== Request ==
Skipping all pictures, set down the lines of the listing from the first through the one with "part(t, 'stair_head', M_PINK, (xb1".

== Supplied material ==
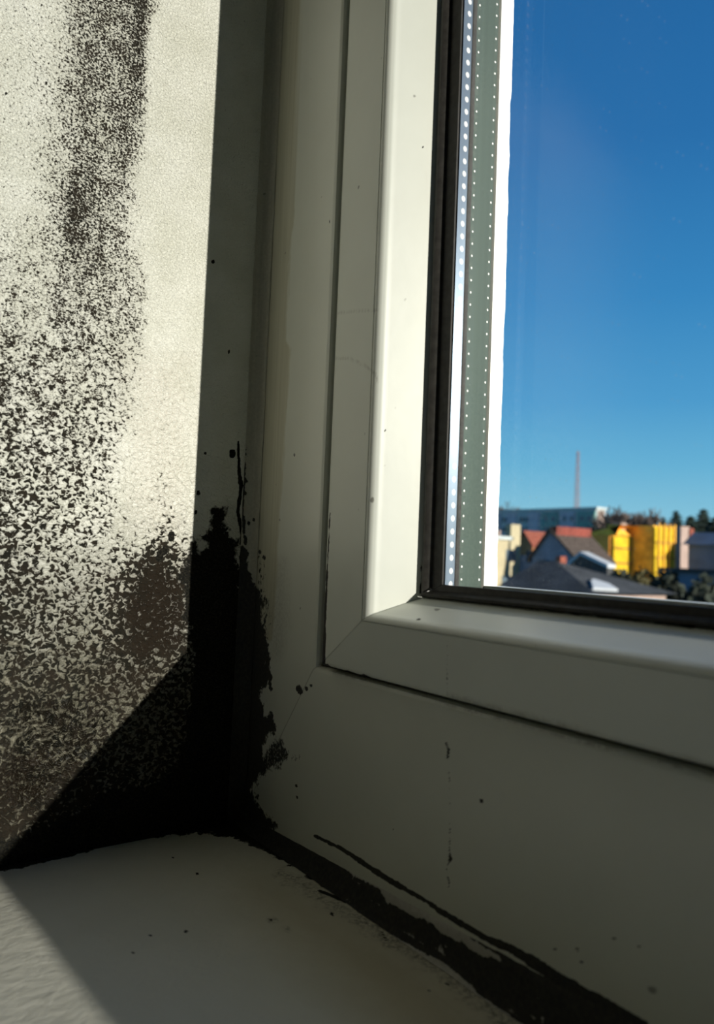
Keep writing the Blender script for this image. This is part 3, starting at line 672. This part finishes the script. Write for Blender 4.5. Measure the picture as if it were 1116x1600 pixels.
# yellow building wrapped in scaffold netting
t = thing('scaffolded_building', 985, 82, 'bright yellow building wrapped in scaffold netting', 'building')
xb0, xb1, yb0, yb1, zb = block(t, 928, 957, 985, 836, 82, M_OCH_SHADE)
xa0, xa1, ya0, ya1, za = block(t, 980, 1021, 1053, 821, yb1, M_OCH_SHADE)
part(t, 'netting_panel', M_YEL_SHADE, (xb0, xb1 - .3, yb0 - .2, yb0, GZ + 1, zb))
part(t, 'netting_panel', M_YEL, (xb1, xb1 + .25, yb0, yb1 - .2, GZ + 1, zb - .2))
part(t, 'netting_panel', M_YEL, (xa1, xa1 + .25, ya0, ya1, GZ + 1, za - .2))
for k in range(6):
    z = zb - 1.7 - 1.9 * k
    part(t, 'scaffold_deck', M_BRICK, (xb1, xb1 + .42, yb0, yb1, z, z + .14))
    part(t, 'scaffold_deck', M_BRICK, (xa1, xa1 + .42, ya0, ya1, z + .9, z + 1.04))
for k in range(4):
    y = ya0 + (ya1 - ya0) * (k + .5) / 4
    part(t, 'scaffold_pole', M_OCH_SHADE, (xa1 + .3, xa1 + .5, y, y + .18, GZ, za + .3))
b = MB(); o = t.location
b.poly_prism([(xb0 - 2 - o.x, yb0 - o.y, zb - o.z), (xb1 + .5 - o.x, yb0 - o.y, zb - o.z), (xb1 - 1 - o.x, yb0 - o.y, zb + 1.3 - o.z), (xb0 + 4 - o.x, yb0 - o.y, zb + 1.3 - o.z)], np.array([0, yb1 - yb0, 0]))
b.build('roof', M_OCH_SHADE, t)
part(t, 'stair_head', M_PINK, (xb1 - 1.6, xb1 - .4, yb1 - 1.4, yb1 - .2, zb, za + .3))

# neighbour of the yellow building
t = thing('rendered_house', 1068, 100, 'pink and white rendered house right of the yellow netting', 'building')
x0, x1, Y0, y1, zt = block(t, 1046, 1064, 1078, 822, 100, M_PINK)
part(t, 'brick_panel', M_BRICK, (x1, x1 + .2, Y0 + 3, y1 - .3, GZ, zt - .2))
for k in range(4): part(t, 'window', M_WINPANE, (x1 - 2.2, x1 - 1.1, Y0 - .15, Y0, zt - 2.2 - 2.6 * k, zt - 1.0 - 2.6 * k))
t = thing('sheet_roofed_hall', 1110, 90, 'blue-grey sheet roofed hall at the right picture edge', 'building')
x0, x1, Y0, y1, zt = block(t, 1076, 1150, 1175, 852, 90, M_SLATE)
b = MB(); o = t.location
b.poly_prism([(x0 - .5 - o.x, Y0 - .6 - o.y, zt - o.z), (x0 - .5 - o.x, y1 + .5 - o.y, zt - o.z), (x0 - .5 - o.x, (Y0 + y1) / 2 - o.y, zt + 1.6 - o.z)], np.array([x1 - x0 + 1, 0, 0]))
b.build('roof', M_BLUEROOF, t)
t = thing('low_garage_row', 1100, 60, 'low dark blue garage row at the lower right', 'building')
x0, x1, Y0, y1, zt = block(t, 1040, 1160, 1180, 898, 60, M_SLATE); part(t, 'roof', M_DROOF, (x0 - .4, x1 + .4, Y0 - .4, y1, zt, zt + .3))

# cream house with tower chimney
t = thing('cream_house', 780, 60, 'cream rendered flat roofed house beside the window edge', 'building')
x0, x1, Y0, y1, zt = block(t, 700, 771, 797, 842, 60, M_CREAM)
part(t, 'roof_terrace', M_GREYB, (x0, x1 + .3, Y0, y1 + .2, zt, zt + .35)); part(t, 'terrace_parapet', M_PINK, (x1 - 4, x1 - .2, Y0 + 1, Y0 + 1.3, zt + .35, zt + 1.0))
for k in range(2): part(t, 'window', M_WINPANE, (x1, x1 + .1, Y0 + 2 + 3.4 * k, Y0 + 3.6 + 3.4 * k, zt - 2.4, zt - 1.1))
part(t, 'window', M_WINPANE, (x1, x1 + .1, Y0 + 1.5, Y0 + 4.5, zt - 5.4, zt - 4.0))
t = thing('tower_house', 806, 78, 'pale stair tower rising from a dark roofed house', 'building')
x0, x1, Y0, y1, zt = block(t, 790, 798, 813, 819, 78, M_CREAM, name='stair_tower')
part(t, 'wall', M_SLATE, (x0 - 1, x1 + 7, y1, y1 + 7, GZ, zt - 4.2))
t = thing('orange_gable_house', 822, 92, 'small orange gabled house beside the pale stair tower', 'building')
o = t.location
def gable_house(t, pl, pr, peak, ptop, peave, Y, depth, mw, mr, over=.4):
    xl, xr, xp = X_at(pl, 850, Y), X_at(pr, 850, Y), X_at(peak, 850, Y); zp, ze = Z_at(peak, ptop, Y), Z_at(pl, peave, Y); o = t.location
    f = lambda x, z, y=Y: np.array((x - o.x, y - o.y, z - o.z))
    MB().poly_prism([f(xl, GZ), f(xr, GZ), f(xr, ze), f(xp, zp), f(xl, ze)], np.array([0, depth, 0])).build('wall', mw, t)
    th = .3
    for xe, s in ((xl, -1), (xr, 1)):
        sl = (zp - ze) / abs(xe - xp)
        MB().poly_prism([f(xp, zp, Y - over), f(xe + s * over, ze - over * sl, Y - over), f(xe + s * over, ze - over * sl + th, Y - over), f(xp, zp + th, Y - over)], np.array([0, depth + 2 * over, 0])).build('roof_slope', mr, t)
    return xl, xr, xp, ze, zp
gable_house(t, 808, 832, 820, 832, 850, 92, 10, M_ORANGE, M_BRICK)
# slate-blue gabled house
t = thing('slate_gabled_house', 862, 64, 'slate blue gabled house with a dark roof and a red ridge', 'building')
xl, xr, xp, ze, zp = gable_house(t, 832, 903, 861, 829, 872, 64, 5.5, M_SLATE, M_BARK)
for dx in (.7, -1.5): part(t, 'window', M_WINPANE, (xp + dx, xp + dx + .9, 63.85, 64, zp - 4.3, zp - 3.1))
part(t, 'red_ridge', M_REDROOF, (xp + .1, xp + .9, 63.8, 69.6, zp - .5, zp + .45))
t = thing('snowy_roofed_house', 905, 55, 'low house whose right roof slope keeps old white snow', 'building')
xl, xr, xp, ze, zp = gable_house(t, 890, 950, 908, 867, 884, 55, .9, M_DROOF, M_SNOW, .12)
# front house with wide dark roof
t = thing('dark_hip_roofed_house', 855, 36, 'nearest house with a wide dark hipped roof and a brick chimney', 'building')
Y = 36; o = t.location
xl, xr = X_at(778, 905, Y), X_at(930, 905, Y); ze = Z_at(855, 922, Y); zp = Z_at(855, 881, Y); ra, rb = X_at(842, 880, Y + 4), X_at(868, 880, Y + 4)
part(t, 'wall', M_PINK, (xl + .6, xr - .6, Y + .5, Y + 8, GZ, ze))
v = [(xl, Y, ze), (xr, Y, ze), (xr, Y + 8.5, ze), (xl, Y + 8.5, ze), (ra, Y + 4, zp + .2), (rb, Y + 4, zp + .2)]
me = mesh('hipped_roof', [np.array(q) - np.array(o) for q in v], [(0, 1, 5, 4), (1, 2, 5), (2, 3, 4, 5), (3, 0, 4), (3, 2, 1, 0)]); link('hipped_roof', me, M_DROOF, t)
part(t, 'brick_chimney', M_BRICK, (X_at(869, 880, Y + 4), X_at(876, 880, Y + 4), Y + 4, Y + 4.6, zp - .6, Z_at(872, 869, Y + 4)))
def on_roof(u, v_):  # point on the front slope: u along the eave 0..1, v_ up 0..1
    e = np.array((xl + (xr - xl) * u, Y, ze)); r = np.array((ra + (rb - ra) * u, Y + 4, zp + .2)); return e + (r - e) * v_ - np.array(o)
def on_hip(u, v_):   # point on the sunny right hip: u back along the eave, v_ up
    e = np.array((xr, Y + 8.5 * u, ze)); r = np.array((rb, Y + 4, zp + .2)); return e + (r - e) * v_ - np.array(o)
MB().poly_prism([on_hip(.03, .1), on_hip(.30, .06), on_hip(.34, .22), on_hip(.24, .36), on_hip(.14, .30)], np.array([.05, 0, .16])).build('snow_patch', M_SNOW, t)

# trees
def conifer(px, pt, Y, wd, label, mat=M_CONIF):
    x = X_at(px, 850, Y); h = Z_at(px, pt, Y) - GZ; t = empty('conifer', (x, Y, GZ), label=label, category='tree', group=None)
    MB().tube((0, 0, 0), (0, 0, h * .97), .28, .04, 7).build('trunk', M_BARK, t)
    r = random.Random(int(px)); b = MB(); N = 34
    for k in range(N):
        f = k / N; z = h * (.12 + .88 * f); R = 3.0 * wd * (1 - f) ** .8 + .3
        for j in range(11):
            a = 2 * math.pi * (j + r.random()) / 11; L = R * (.7 + .5 * r.random())
            c, s = math.cos(a), math.sin(a); q = r.uniform(.22, .38) * L + .12; dz = -.28 * L
            i = len(b.v)
            b.v += [(0, 0, z + .3), (c * L * .55 - s * q, s * L * .55 + c * q, z + dz * .4), (c * L, s * L, z + dz), (c * L * .55 + s * q, s * L * .55 - c * q, z + dz * .4), (c * L * .5, s * L * .5, z + dz * .4 - .5)]
            b.f += [(i, i + 1, i + 2, i + 3), (i, i + 4, i + 1), (i + 1, i + 4, i + 2), (i + 2, i + 4, i + 3), (i + 3, i + 4, i)]
    b.build('foliage', mat, t)
def bare_tree(px, pt, Y, spread, label):
    x = X_at(px, 850, Y); h = Z_at(px, pt, Y) - GZ; t = empty('bare_tree', (x, Y, GZ), label=label, category='tree')
    MB().tube((0, 0, 0), (0, 0, h * .45), .35, .22, 7).build('trunk', M_BARK, t)
    r = random.Random(int(px) * 3); b = MB()
    def grow(p, d, L, rad, lev):
        q = p + d * L; b.tube(p, q, max(rad, .10), max(rad * .6, .08), 3 if lev < 3 else 4)
        if lev == 0: return
        for _ in range(4 if lev > 1 else 5):
            nd = (d + Vector((r.gauss(0, .5), r.gauss(0, .5), r.gauss(.12, .35))) * spread * 1.2).normalized()
            grow(p + d * L * r.uniform(.55, 1), nd, L * r.uniform(.6, .82), rad * .6, lev - 1)
    for _ in range(5):
        grow(Vector((0, 0, h * r.uniform(.3, .45))), Vector((r.gauss(0, .4), r.gauss(0, .4), 1)).normalized(), h * .2, .16, 4)
    mz = max(q[2] for q in b.v); b.v = [(q[0] * h / mz, q[1] * h / mz, .3 * h + (q[2] - .3 * h) * .7 * h / (mz - .3 * h) if q[2] > .3 * h else q[2]) for q in b.v]
    b.build('branches', M_TWIG, t)
def shrub(px, pt, Y, R, label, mat=M_SHRUB, name='shrub'):
    x = X_at(px, 880, Y); h = Z_at(px, pt, Y) - GZ; t = empty(name, (x, Y, GZ), label=label, category='bush')
    r = random.Random(int(px) + 7); b = MB(); st = MB()
    for k in range(5): st.tube((r.uniform(-.3, .3), r.uniform(-.3, .3), 0), (r.uniform(-1, 1) * R * .4, r.uniform(-1, 1) * R * .4, h * .7), .12, .05, 5)
    st.build('stems', M_BARK, t)
    for k in range(1500):
        a = r.uniform(0, 6.283); u = r.uniform(-1, 1); rr = r.uniform(.55, 1.0) ** .4; c = math.sqrt(1 - u * u)
        lump = 1 + .18 * math.sin(3 * a + px) + .15 * math.sin(5 * u + 2 * a)
        p = Vector((R * c * math.cos(a) * rr * lump, R * c * math.sin(a) * rr * lump, h * .55 + h * .45 * u * rr * (.85 + .15 * lump)))
        d1 = Vector((r.gauss(0, 1), r.gauss(0, 1), r.gauss(0, 1))).normalized() * .38; d2 = Vector((r.gauss(0, 1), r.gauss(0, 1), r.gauss(0, 1))).normalized() * .38
        i = len(b.v); b.v += [tuple(p - d1), tuple(p + d2), tuple(p + d1), tuple(p - d2)]; b.f.append((i, i + 1, i + 2, i + 3))
    b.build('foliage', mat, t)
conifer(1056, 795, 176, 3.4, 'leftmost dark conifer of the clump above the sheet roofed hall')
conifer(1079, 803, 128, 3.0, 'middle dark conifer, shorter than its neighbours on either side')
conifer(1099, 792, 148, 3.4, 'tallest dark conifer near the right edge of the picture')
conifer(1118, 804, 112, 3.0, 'dark conifer cut by the right edge of the picture')
conifer(1036, 806, 205, 2.8, 'small dark conifer just right of the yellow netting')
bare_tree(790, 783, 215, .8, 'bare tree poking above the left end of the apartment block')
bare_tree(958, 790, 135, 1.0, 'bare tree directly right of the apartment block')
bare_tree(984, 790, 120, 1.0, 'bare spreading tree above the roof of the yellow building')
bare_tree(1004, 800, 185, 1.0, 'low bare tree between the yellow building and the conifers')
shrub(966, 893, 49, 1.5, 'dark round shrub below the yellow building, nearest the snow patch')
shrub(1004, 890, 55, 1.7, 'olive brown shrub below the yellow netting', M_OLIVE)
shrub(1042, 893, 48, 1.7, 'dark shrub below the right yellow netting wall')
shrub(1098, 905, 46, 1.8, 'dark shrub in front of the low garage row')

== Solution below ==
Keep writing the Blender script for this image. This is part 3, starting at line 672. This part finishes the script. Write for Blender 4.5. Measure the picture as if it were 1116x1600 pixels.
# yellow building wrapped in scaffold netting
t = thing('scaffolded_building', 985, 82, 'bright yellow building wrapped in scaffold netting', 'building')
xb0, xb1, yb0, yb1, zb = block(t, 928, 957, 985, 836, 82, M_OCH_SHADE)
xa0, xa1, ya0, ya1, za = block(t, 980, 1021, 1053, 821, yb1, M_OCH_SHADE)
part(t, 'netting_panel', M_YEL_SHADE, (xb0, xb1 - .3, yb0 - .2, yb0, GZ + 1, zb))
part(t, 'netting_panel', M_YEL, (xb1, xb1 + .25, yb0, yb1 - .2, GZ + 1, zb - .2))
part(t, 'netting_panel', M_YEL, (xa1, xa1 + .25, ya0, ya1, GZ + 1, za - .2))
for k in range(6):
    z = zb - 1.7 - 1.9 * k
    part(t, 'scaffold_deck', M_BRICK, (xb1, xb1 + .42, yb0, yb1, z, z + .14))
    part(t, 'scaffold_deck', M_BRICK, (xa1, xa1 + .42, ya0, ya1, z + .9, z + 1.04))
for k in range(4):
    y = ya0 + (ya1 - ya0) * (k + .5) / 4
    part(t, 'scaffold_pole', M_OCH_SHADE, (xa1 + .3, xa1 + .5, y, y + .18, GZ, za + .3))
b = MB(); o = t.location
b.poly_prism([(xb0 - 2 - o.x, yb0 - o.y, zb - o.z), (xb1 + .5 - o.x, yb0 - o.y, zb - o.z), (xb1 - 1 - o.x, yb0 - o.y, zb + 1.3 - o.z), (xb0 + 4 - o.x, yb0 - o.y, zb + 1.3 - o.z)], np.array([0, yb1 - yb0, 0]))
b.build('roof', M_OCH_SHADE, t)
part(t, 'stair_head', M_PINK, (xb1 - 1.6, xb1 - .4, yb1 - 1.4, yb1 - .2, zb, za + .3))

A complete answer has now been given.